MATERIAL ::
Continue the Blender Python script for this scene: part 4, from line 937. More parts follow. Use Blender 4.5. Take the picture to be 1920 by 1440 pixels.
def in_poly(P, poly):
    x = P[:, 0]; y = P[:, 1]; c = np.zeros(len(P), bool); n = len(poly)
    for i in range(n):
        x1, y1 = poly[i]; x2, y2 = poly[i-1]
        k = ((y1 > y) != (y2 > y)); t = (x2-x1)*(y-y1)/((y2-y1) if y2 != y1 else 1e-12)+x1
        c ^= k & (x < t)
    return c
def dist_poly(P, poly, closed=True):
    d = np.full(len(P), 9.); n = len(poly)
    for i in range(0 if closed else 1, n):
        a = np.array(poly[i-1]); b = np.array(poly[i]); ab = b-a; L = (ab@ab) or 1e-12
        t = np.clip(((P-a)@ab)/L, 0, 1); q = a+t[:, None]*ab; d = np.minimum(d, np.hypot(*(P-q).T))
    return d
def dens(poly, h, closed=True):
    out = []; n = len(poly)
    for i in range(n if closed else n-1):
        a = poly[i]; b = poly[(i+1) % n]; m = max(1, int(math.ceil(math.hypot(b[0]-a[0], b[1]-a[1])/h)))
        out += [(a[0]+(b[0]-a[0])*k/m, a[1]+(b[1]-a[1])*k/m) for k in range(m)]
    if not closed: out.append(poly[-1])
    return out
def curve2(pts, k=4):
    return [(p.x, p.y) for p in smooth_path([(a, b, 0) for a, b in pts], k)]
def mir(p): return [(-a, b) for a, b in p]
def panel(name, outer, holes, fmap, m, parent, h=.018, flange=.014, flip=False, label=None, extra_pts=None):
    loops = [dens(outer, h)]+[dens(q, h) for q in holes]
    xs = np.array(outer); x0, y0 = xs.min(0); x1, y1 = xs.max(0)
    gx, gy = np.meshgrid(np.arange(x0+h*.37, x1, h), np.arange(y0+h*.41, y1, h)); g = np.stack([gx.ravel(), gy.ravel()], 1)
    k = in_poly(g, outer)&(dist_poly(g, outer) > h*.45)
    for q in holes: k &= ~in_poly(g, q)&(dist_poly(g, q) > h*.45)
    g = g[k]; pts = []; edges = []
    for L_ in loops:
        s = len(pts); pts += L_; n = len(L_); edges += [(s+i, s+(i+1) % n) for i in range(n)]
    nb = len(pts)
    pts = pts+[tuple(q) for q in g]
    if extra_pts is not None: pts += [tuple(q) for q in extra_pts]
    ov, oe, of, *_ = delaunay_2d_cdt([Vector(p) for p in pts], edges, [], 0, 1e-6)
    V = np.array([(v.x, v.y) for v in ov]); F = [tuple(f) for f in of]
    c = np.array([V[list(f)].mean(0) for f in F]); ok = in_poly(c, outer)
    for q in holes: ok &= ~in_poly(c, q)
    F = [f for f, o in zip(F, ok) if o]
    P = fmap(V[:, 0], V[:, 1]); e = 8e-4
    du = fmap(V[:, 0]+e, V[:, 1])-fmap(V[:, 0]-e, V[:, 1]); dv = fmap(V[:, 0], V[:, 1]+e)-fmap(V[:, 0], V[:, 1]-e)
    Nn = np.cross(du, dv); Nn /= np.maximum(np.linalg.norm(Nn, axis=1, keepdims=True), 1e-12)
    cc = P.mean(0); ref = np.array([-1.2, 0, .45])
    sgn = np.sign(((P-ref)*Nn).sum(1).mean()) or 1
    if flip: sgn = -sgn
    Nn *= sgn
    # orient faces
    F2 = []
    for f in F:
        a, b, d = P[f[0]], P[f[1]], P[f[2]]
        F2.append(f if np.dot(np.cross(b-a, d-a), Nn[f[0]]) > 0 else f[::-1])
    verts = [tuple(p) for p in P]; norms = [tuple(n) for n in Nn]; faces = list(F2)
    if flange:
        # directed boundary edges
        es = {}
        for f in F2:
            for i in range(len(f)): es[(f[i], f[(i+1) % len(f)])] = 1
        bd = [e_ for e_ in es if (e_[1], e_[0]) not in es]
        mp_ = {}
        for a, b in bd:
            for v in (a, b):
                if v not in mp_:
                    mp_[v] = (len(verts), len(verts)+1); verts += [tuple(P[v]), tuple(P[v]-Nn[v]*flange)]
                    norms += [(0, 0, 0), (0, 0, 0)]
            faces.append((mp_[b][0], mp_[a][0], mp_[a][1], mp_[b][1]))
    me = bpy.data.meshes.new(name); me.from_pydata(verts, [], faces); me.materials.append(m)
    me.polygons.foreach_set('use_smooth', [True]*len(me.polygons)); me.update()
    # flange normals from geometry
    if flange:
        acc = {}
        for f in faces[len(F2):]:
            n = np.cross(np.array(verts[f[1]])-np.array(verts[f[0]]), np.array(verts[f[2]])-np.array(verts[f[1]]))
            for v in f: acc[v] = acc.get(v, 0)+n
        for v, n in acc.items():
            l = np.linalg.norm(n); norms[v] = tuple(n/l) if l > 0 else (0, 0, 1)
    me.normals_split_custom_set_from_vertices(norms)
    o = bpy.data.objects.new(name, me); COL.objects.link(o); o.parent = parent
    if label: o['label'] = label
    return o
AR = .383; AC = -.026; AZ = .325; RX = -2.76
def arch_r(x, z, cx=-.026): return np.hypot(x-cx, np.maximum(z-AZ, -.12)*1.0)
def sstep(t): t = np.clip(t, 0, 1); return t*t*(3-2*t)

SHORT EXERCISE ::
Quote the material exactly, leaving nothing out.

THE REPLY ::
Continue the Blender Python script for this scene: part 4, from line 937. More parts follow. Use Blender 4.5. Take the picture to be 1920 by 1440 pixels.
def in_poly(P, poly):
    x = P[:, 0]; y = P[:, 1]; c = np.zeros(len(P), bool); n = len(poly)
    for i in range(n):
        x1, y1 = poly[i]; x2, y2 = poly[i-1]
        k = ((y1 > y) != (y2 > y)); t = (x2-x1)*(y-y1)/((y2-y1) if y2 != y1 else 1e-12)+x1
        c ^= k & (x < t)
    return c
def dist_poly(P, poly, closed=True):
    d = np.full(len(P), 9.); n = len(poly)
    for i in range(0 if closed else 1, n):
        a = np.array(poly[i-1]); b = np.array(poly[i]); ab = b-a; L = (ab@ab) or 1e-12
        t = np.clip(((P-a)@ab)/L, 0, 1); q = a+t[:, None]*ab; d = np.minimum(d, np.hypot(*(P-q).T))
    return d
def dens(poly, h, closed=True):
    out = []; n = len(poly)
    for i in range(n if closed else n-1):
        a = poly[i]; b = poly[(i+1) % n]; m = max(1, int(math.ceil(math.hypot(b[0]-a[0], b[1]-a[1])/h)))
        out += [(a[0]+(b[0]-a[0])*k/m, a[1]+(b[1]-a[1])*k/m) for k in range(m)]
    if not closed: out.append(poly[-1])
    return out
def curve2(pts, k=4):
    return [(p.x, p.y) for p in smooth_path([(a, b, 0) for a, b in pts], k)]
def mir(p): return [(-a, b) for a, b in p]
def panel(name, outer, holes, fmap, m, parent, h=.018, flange=.014, flip=False, label=None, extra_pts=None):
    loops = [dens(outer, h)]+[dens(q, h) for q in holes]
    xs = np.array(outer); x0, y0 = xs.min(0); x1, y1 = xs.max(0)
    gx, gy = np.meshgrid(np.arange(x0+h*.37, x1, h), np.arange(y0+h*.41, y1, h)); g = np.stack([gx.ravel(), gy.ravel()], 1)
    k = in_poly(g, outer)&(dist_poly(g, outer) > h*.45)
    for q in holes: k &= ~in_poly(g, q)&(dist_poly(g, q) > h*.45)
    g = g[k]; pts = []; edges = []
    for L_ in loops:
        s = len(pts); pts += L_; n = len(L_); edges += [(s+i, s+(i+1) % n) for i in range(n)]
    nb = len(pts)
    pts = pts+[tuple(q) for q in g]
    if extra_pts is not None: pts += [tuple(q) for q in extra_pts]
    ov, oe, of, *_ = delaunay_2d_cdt([Vector(p) for p in pts], edges, [], 0, 1e-6)
    V = np.array([(v.x, v.y) for v in ov]); F = [tuple(f) for f in of]
    c = np.array([V[list(f)].mean(0) for f in F]); ok = in_poly(c, outer)
    for q in holes: ok &= ~in_poly(c, q)
    F = [f for f, o in zip(F, ok) if o]
    P = fmap(V[:, 0], V[:, 1]); e = 8e-4
    du = fmap(V[:, 0]+e, V[:, 1])-fmap(V[:, 0]-e, V[:, 1]); dv = fmap(V[:, 0], V[:, 1]+e)-fmap(V[:, 0], V[:, 1]-e)
    Nn = np.cross(du, dv); Nn /= np.maximum(np.linalg.norm(Nn, axis=1, keepdims=True), 1e-12)
    cc = P.mean(0); ref = np.array([-1.2, 0, .45])
    sgn = np.sign(((P-ref)*Nn).sum(1).mean()) or 1
    if flip: sgn = -sgn
    Nn *= sgn
    # orient faces
    F2 = []
    for f in F:
        a, b, d = P[f[0]], P[f[1]], P[f[2]]
        F2.append(f if np.dot(np.cross(b-a, d-a), Nn[f[0]]) > 0 else f[::-1])
    verts = [tuple(p) for p in P]; norms = [tuple(n) for n in Nn]; faces = list(F2)
    if flange:
        # directed boundary edges
        es = {}
        for f in F2:
            for i in range(len(f)): es[(f[i], f[(i+1) % len(f)])] = 1
        bd = [e_ for e_ in es if (e_[1], e_[0]) not in es]
        mp_ = {}
        for a, b in bd:
            for v in (a, b):
                if v not in mp_:
                    mp_[v] = (len(verts), len(verts)+1); verts += [tuple(P[v]), tuple(P[v]-Nn[v]*flange)]
                    norms += [(0, 0, 0), (0, 0, 0)]
            faces.append((mp_[b][0], mp_[a][0], mp_[a][1], mp_[b][1]))
    me = bpy.data.meshes.new(name); me.from_pydata(verts, [], faces); me.materials.append(m)
    me.polygons.foreach_set('use_smooth', [True]*len(me.polygons)); me.update()
    # flange normals from geometry
    if flange:
        acc = {}
        for f in faces[len(F2):]:
            n = np.cross(np.array(verts[f[1]])-np.array(verts[f[0]]), np.array(verts[f[2]])-np.array(verts[f[1]]))
            for v in f: acc[v] = acc.get(v, 0)+n
        for v, n in acc.items():
            l = np.linalg.norm(n); norms[v] = tuple(n/l) if l > 0 else (0, 0, 1)
    me.normals_split_custom_set_from_vertices(norms)
    o = bpy.data.objects.new(name, me); COL.objects.link(o); o.parent = parent
    if label: o['label'] = label
    return o
AR = .383; AC = -.026; AZ = .325; RX = -2.76
def arch_r(x, z, cx=-.026): return np.hypot(x-cx, np.maximum(z-AZ, -.12)*1.0)
def sstep(t): t = np.clip(t, 0, 1); return t*t*(3-2*t)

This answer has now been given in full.